Prominent Brazlian bank, Banco Bradesco, has become the latest institution to join R3’s Marco Polo blockchain network for trade finance, according to a press release shared with Cointelegraph on May 14.
Banco Bradesco is among Brazil’s leading banks, with total assets worth $338.2 billion and a market capitalization of $49.1 billion, the press release states.
The Marco Polo network implements R3’s Corda enterprise blockchain technology together with a distributed trade finance platform from TradeIX. It is designed to provide greater cost and time efficiencies — as well as transparency — to commercial banks’ traditional and structured trade finance solutions.
As reported, the network counts major global banks such as BNP Paribas, ING and Sumitomo Mitsui Banking Corporation as members. Other high-profile members include Standard Chartered Bank and NatWest, with the press release claiming that Marco Polo is ostensibly the “largest network of commercial banks leveraging blockchain for trade finance.”
As today’s press release states, the blockchain-powered platform offers technological solutions such as APIs and an ERP-embedded application designed to innovate working capital finance.
Member banks can reportedly experiment with blockchain technology and share their implementation experience before they start to differentiate their own respective trade finance solutions on the distributed platform.
Daniel Cotti — managing director at the Center of Excellence, Banking & Trade for the Marco Polo Network — outlined the impetus for the creation of a blockchain-powered trade finance network, noting that today’s trade processes are compromised by a lack of connectivity.
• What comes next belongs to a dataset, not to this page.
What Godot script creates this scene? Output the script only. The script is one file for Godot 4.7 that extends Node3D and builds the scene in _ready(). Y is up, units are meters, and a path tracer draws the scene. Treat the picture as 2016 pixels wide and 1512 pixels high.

This fragmentation ostensibly occurs between both financial institutions and their customers, as well as within the commercial banking sector itself and third party service providers. Cotti added that onboarding Banco Bradesco heralds Marco Polo’s first pilot in the Latin American region.
In March 2019, Marco Polo successfully conducted its first live trade finance operations in a deal involving two German firms and major local bank Commerzbank. Just a week ago, Austria’s Raiffeisen Bank International (RBI) also joined Marco Polo.
A separate trade finance blockchain platform — the IBM-powered We.trade — made its commercial debut in July 2018.